Watching Penn State host Michigan on a chilly day in State College, an even chillier day in Harrison. State struggling but hanging in there. This makes me think of how in the 1960's, college football had a magical, sentimental element that enraptured me. In many respects, college football is what define "college" for me; a college experience only be as educational, effective and important as the college's football team. That was well before multi-million dollar salaries for coaches and NIL deals for high school seniors, when there were no playoffs, just a handful of prestigious, meaningful bowl games, when people argued over rankings and, especially, the number one team in the country, when Penn State was an independent and the monster of the East, consistently winning the now long-forgotten Lambert trophy.

I probably saw my first Penn State game on television around 1960. Through the 1960's, Ed regularly had tickets and we'd make the drive to State for the game, sometimes down and back on the same Saturday with a 1:00 or noon kickoff, preceded by a dawn departure from Eden for the four-hour drive. I attended a few home games while I was there as a doctoral student, 1975-1978 and attended a few games at Beaver Stadium with dad in later years, as well as away games in Nebraska and Missouri with alums.


I have very positive memories of what I call traditional college football, with Penn State coached by a one-time traditional icon of the game, Joe Paterno. I will reserve my misgivings over the end of his career; suffice it to say that if the grad student who started the entire chain of "who saw what" saw something suspect, he should have gone to the police, not to the head coach. This echoes my disdain with campus policies today where the organization and its leadership is held responsible for the secretive, illegal actions of an individual. The system is designed to encourage lawsuits, to locate deep pockets, and to serve lawyers, activists and politicians, and not the victims.

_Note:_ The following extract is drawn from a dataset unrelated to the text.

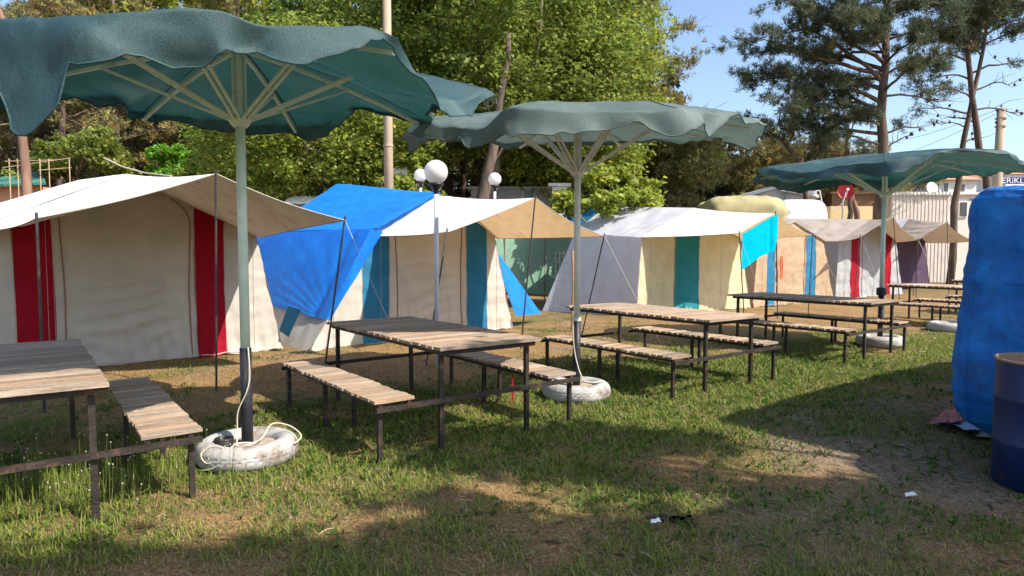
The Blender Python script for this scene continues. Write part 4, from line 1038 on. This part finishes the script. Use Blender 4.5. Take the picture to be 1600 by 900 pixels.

Today, I am much more casual in my interest in college football. Were I "in charge," I'd want to make a lot of changes, primarily in the packaging, marketing and scheduling of college football, with some specifics offered here:

  • The regular season would begin after Labor Day and end with the final Saturday in November (along with no college basketball games until December). Ten games, maybe eleven. Schools could elect to play eight or nine games.

  • No overtimes, period. A tie is a tie. Silly overtime rules ruin the game.

  • Penn State would be an independent and the 'old' leagues would return as they were in the 1960's: ten teams in the Big Ten, 12 in the Big Twelve, eight in the Pac-8, and the original SEC and SWC teams.

  • Eight bowl games, the last four on New Year's Day, and no playoffs.

  • National champion decided by a one-time vote of the Division I coaches after the last bowl games, about January 2; no vote by the coaches until that time.

Today there is too much money involved, too much pressure on and hypocrisy about "student" athletes, too many conflicts between academics and athletics, too much travel, too many transfers, redshirts and freshmen players. The concept of paying football players, letting them sell their media rights, or allowing players to form a union strikes me as strikingly absurd from the start. How can a player own his media rights based on his membership on a team without the team/school having some of those media rights? How can you reconcile generous scholarships with salaries for football players? Should either be fully taxed? Do only revenue sports athletes merit salaries?


Meanwhile, Penn State just converted a two-point PAT to tie Michigan, 14-14, late in the fourth quarter. Please not another nine overtimes to determine the final outcome!


Of course this is fuddy duddy, curmudgeonly, old man grossing in the late autumn of his life. That's my choice and that's what I believe.